Mississippi is now in the past and we’re in Alabama.  Not by much…something around 13 miles, but Mississippi joins Arkansas, Oklahoma, Texas, New Mexico, Arizona and California as places we’ve been through.  Hard to imagine, but we’ve been on the road now for a little over 3 weeks with less than a week to go.

So, what would you like to know about the South?  Once we got out of the Delta, the land became hilly.  Not big hills and not steep hills, but the road is constantly going up or down.  For a Wisconsinite it is a lot like riding in the northern Kettle Morraine.  So, for us, familiar; for the folks from the mountain states, painful — they just don’t like the constant gear changes.
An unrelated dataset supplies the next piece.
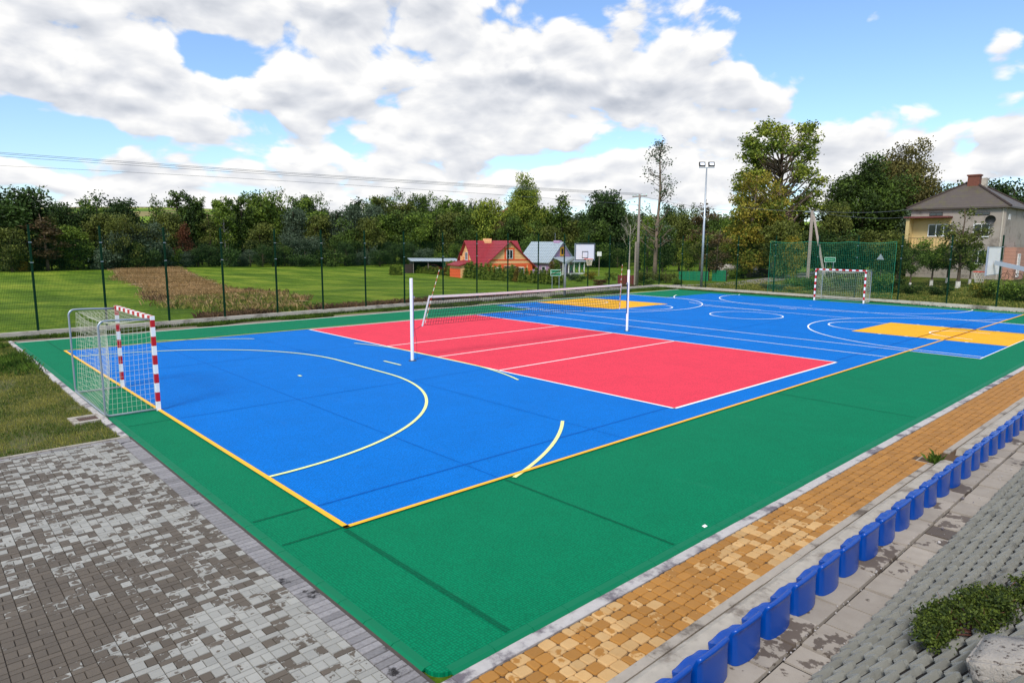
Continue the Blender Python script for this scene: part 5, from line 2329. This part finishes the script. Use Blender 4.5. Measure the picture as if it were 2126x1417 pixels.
GW = 'trees of the wood beyond the meadow'
WOOD = [
    # key, px, dist, top, width, colour, words
    ('broad', 22, 148, 372, 150, 'deep', 'tallest dark green tree'),
    ('broad2', -30, 150, 385, 120, 'dark', 'dark tree cut by the left picture edge'),
    ('oval', 20, 140, 455, 70, 'olive', 'low olive green tree with a pale leaning trunk'),
    ('oval', 78, 150, 420, 70, 'olive', 'olive yellow tree'),
    ('thin', 95, 142, 440, 75, 'brown', 'bare brownish tree with a pale bent trunk'),
    ('broad', 125, 158, 410, 95, 'deep', 'very dark round-topped tree'),
    ('oval', 155, 145, 450, 70, 'mid', 'mid green pointed tree'),
    ('broad2', 203, 162, 398, 95, 'deep', 'tall dark green tree with a domed top'),
    ('oval', 207, 150, 420, 75, 'olive', 'brownish olive tree'),
    ('broad', 257, 160, 403, 90, 'deep', 'dark green dome-shaped tree'),
    ('mound', 262, 146, 428, 85, 'olive', 'pale olive rounded tree'),
    ('mound', 305, 148, 447, 95, 'grey', 'grey green willow-like mound'),
    ('mound', 240, 146, 462, 70, 'grey', 'lower grey green mound'),
    ('broad2', 330, 165, 407, 62, 'dark', 'dark green bushy tree'),
    ('oval', 350, 158, 420, 60, 'olive', 'brownish olive tree'),
    ('alder', 374, 165, 392, 62, 'dark', 'tall airy alder with layered foliage'),
    ('alder', 396, 164, 400, 48, 'deep', 'narrow airy alder'),
    ('alder', 417, 164, 406, 42, 'dark', 'thin dark alder'),
    ('pyramid', 381, 155, 462, 40, 'rust', 'rust-red small tree'),
    ('thin', 438, 160, 440, 46, 'olive', 'thin see-through olive tree'),
    ('birch', 468, 162, 399, 52, 'mid', 'white-trunked birch'),
    ('alder', 505, 166, 404, 58, 'dark', 'dark airy tree with a bare lower trunk'),
    ('broad', 545, 170, 387, 92, 'mid', 'tall green tree with a ragged top'),
    ('broad2', 588, 170, 393, 66, 'mid', 'mid green round tree'),
    ('oval', 540, 160, 445, 60, 'olive', 'lower olive brown tree'),
    ('oval', 610, 165, 408, 58, 'grey', 'grey green poplar-like tree'),
    ('mound', 605, 155, 473, 66, 'grey', 'low silvery willow bush'),
    ('mound', 648, 156, 480, 62, 'grey', 'second low silvery willow bush'),
    ('broad', 636, 230, 396, 52, 'deep', 'dark pine-like tree farther up the slope'),
    ('broad2', 668, 228, 402, 60, 'dark', 'dark tree farther up the slope'),
    ('oval', 655, 166, 425, 62, 'olive', 'olive green tree'),
    ('oval', 700, 168, 414, 58, 'grey', 'grey green slender tree'),
    ('oval', 742, 166, 399, 52, 'grey', 'tall grey green poplar'),
    ('oval', 772, 168, 402, 54, 'grey', 'grey green feathery poplar'),
    ('broad2', 715, 158, 450, 72, 'dark', 'lower dark green tree'),
    ('broad', 765, 160, 445, 70, 'olive', 'lower olive green tree'),
    ('broad', 800, 235, 398, 62, 'mid', 'green hill tree'),
    ('broad2', 830, 232, 392, 56, 'dark', 'dark hill tree with a pointed top'),
    ('broad', 866, 235, 393, 60, 'dark', 'dark domed hill tree'),
    ('broad2', 900, 238, 400, 62, 'mid', 'rounded hill tree'),
    ('broad', 935, 240, 408, 66, 'dark', 'broad hill tree'),
    ('broad', 968, 240, 418, 60, 'deep', 'low dark hill tree'),
    ('oval', 800, 166, 425, 64, 'mid', 'mid green tree'),
    ('broad', 838, 166, 428, 78, 'dark', 'dark layered tree'),
    ('broad', 872, 164, 438, 72, 'mid', 'mid green spreading tree'),
    ('broad2', 908, 166, 424, 66, 'dark', 'dark green tree'),
    ('oval', 942, 165, 419, 72, 'olive', 'olive green tree'),
    ('broad', 970, 162, 440, 60, 'dark', 'lower dark tree'),
    ('pyramid', 976, 300, 415, 18, 'deep', 'far small spruce on the hill crest'),
    ('pyramid', 985, 300, 417, 16, 'deep', 'second far small spruce on the hill crest'),
    ('broad', 1020, 162, 404, 82, 'bright', 'light olive green full tree'),
    ('oval', 1046, 160, 440, 44, 'brown', 'thin brownish tree'),
    ('great', 1086, 160, 364, 88, 'bright', 'tallest bright green tree above the orange house'),
    ('broad', 1062, 156, 440, 70, 'dark', 'lower dark green tree'),
    ('broad', 1132, 164, 418, 66, 'mid', 'mid green tree above the lilac house'),
    ('pyramid', 1166, 160, 401, 64, 'dark', 'dark green cone-shaped tree'),
    ('oval', 1195, 160, 440, 50, 'olive', 'olive tree'),
    ('oval', 1211, 168, 420, 48, 'grey', 'grey green tree'),
    ('broad', 1254, 158, 383, 106, 'deep', 'broad dark grey green oak'),
    ('broad', 1235, 150, 450, 78, 'dark', 'lower dark tree'),
    ('broad2', 1110, 152, 455, 64, 'dark', 'lower dark tree behind the lilac roof'),
    ('oval', 1150, 152, 452, 56, 'olive', 'lower olive brown tree'),
    ('broad', 1290, 165, 432, 60, 'dark', 'low dark tree behind the bare birch'),
    ('oval', 1345, 130, 424, 60, 'mid', 'mid green tree'),
    ('broad', 1400, 165, 415, 56, 'deep', 'dark round tree'),
    ('broad', 1412, 130, 432, 74, 'olive', 'olive yellow spreading tree'),
    ('broad2', 1440, 160, 424, 50, 'dark', 'dark green tree'),
    ('thin', 1456, 110, 408, 62, 'brown', 'bare brown twiggy tree'),
    ('oval', 1432, 112, 470, 46, 'bright', 'small bright olive tree'),
    ('broad', 1490, 140, 436, 64, 'dark', 'dark tree just right of the floodlight'),
    ('broad', 1520, 120, 445, 80, 'mid', 'green bushy tree'),
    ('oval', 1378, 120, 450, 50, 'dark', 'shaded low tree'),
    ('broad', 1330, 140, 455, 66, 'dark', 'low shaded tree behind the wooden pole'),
]
seen = {}
for (k, px, ds_, tp, wd, c_, wrd) in WOOD:
    lb = wrd+' '+where(px)
    if lb in seen:
        seen[lb] += 1
        lb = 'second '+lb
    seen[lb] = 1
    plant(k, px, ds_, tp, wd, c_, lb, group=GW)

# second row, filling the wood behind
PROF = [(-40, 380), (50, 402), (100, 414), (150, 424), (200, 402), (250, 408), (290, 440), (330, 414), (370, 400), (420, 420), (440, 452), (470, 408),
        (545, 392), (600, 398), (650, 404), (700, 414), (800, 404), (850, 396), (900, 402), (950, 414), (1000, 418), (1040, 405), (1085, 385), (1130, 418),
        (1165, 412), (1200, 426), (1250, 396), (1300, 424), (1400, 420), (1500, 436), (1600, 440)]
br_ = random.Random(41)
px = -30.0
cnt = {}
while px < 1560:
    if not (286 < px < 318 or 424 < px < 456):
        tp = np.interp(px, [q[0] for q in PROF], [q[1] for q in PROF])+br_.uniform(0, 40)
        wl_ = where(px)
        q = cnt.setdefault(wl_, 0)
        cnt[wl_] += 1
        c_ = br_.choice(['dark', 'deep', 'mid', 'mid', 'olive'])
        plant(br_.choice(['broad', 'broad2', 'oval', 'pyramid', 'alder']), px, br_.uniform(176, 190), tp, br_.uniform(70, 95), c_,
              '%s tree of the hind row, %s %s' % ({'dark': 'dark green', 'deep': 'blackish green', 'mid': 'mid green', 'olive': 'olive green'}[c_], ORD[q], wl_), group=GW)
    px += br_.uniform(20, 32)

# undergrowth along the edge of the wood
GU = 'bushes along the foot of the wood'
ub = random.Random(77)
px = -40
cnt = {}
while px < 1300:
    ds_ = 147+ub.uniform(-4, 4) if px < 320 else 154+ub.uniform(-5, 3)
    if 250 < px < 320:
        ds_ = 145
    kind = ub.choice(['bush', 'bush2', 'mound'])
    c_ = ub.choice(['dark', 'mid', 'deep', 'grey', 'dark', 'deep'])
    cname = {'dark': 'dark green', 'mid': 'mid green', 'deep': 'blackish green', 'grey': 'grey green'}[c_]
    wl_ = where(px)
    q = cnt.setdefault(wl_, 0)
    cnt[wl_] += 1
    lb = '%s bush at the wood edge, %s %s' % (cname, ORD[q], wl_)
    plant(kind, px, ds_, ub.uniform(492, 516), ub.uniform(34, 58), c_, lb, 'bush', 'bush', GU)
    px += ub.uniform(18, 27)
# a tree turned yellow low at the edge of the wood, far left
plant('bush2', 42, 143, 530, 22, 'yellow', 'small bright yellow bush glowing at the foot of the wood at the far left', 'bush', 'bush')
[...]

The area has been in a drought (some places have gone more than 60 days without rain) so the trees are distressed and the swamps are low to dry. Still it is things like the swamps and kudzu as far as the eye can see, that remind us, that, like Oklahoma, similar geography is not similar ecosystem.

But, dear readers, today was a very long day and tomorrow even longer.  I’m in need of a new shoe (took a bad hit to the rear tire) and a good night’s sleep to get ready for tomorrow.   Until then….

Path Crossings

Although this is clearly our longest trip, 0ver the years, the human and I have traveled many roads together.  Twice on this very route we have crossed the path of previous trips.

The first was wwwwwaaaaayyyyyy back in Wickenburg, Arizona.  There we crossed the path of the northern desert route for PAC Tour Desert camp, a route we’ve ridden twice in the last few years.

Today as we reached Kosciusko, Mississippi, we had our second crossing.  We’ve been riding now for about 3 weeks… most of that just to reach the Mississippi.  Now that we’re in Mississippi, it was almost inevitable that we would cross the Natchez Trace.  The Trace runs from Nashville, Tennessee to Natchez, Mississippi.  It was originally a hunting trail for the Native Americans and became a major road for the early Americans.

A few years ago we road the entire Natchez Trace.  While the Trace itself is relatively flat, there was one day on the trip where the human and I rode 100 miles.  Today, we also rode 100 miles…. just as we have now for nearly all of the previous 20 days.  Odd, how the first 100 miles into Kosciusko was a big deal — a century in the middle of a multi-day trip!   Yet, today was just another century…. we’ve come a long way…. but we have many miles to go before we reach Georgia.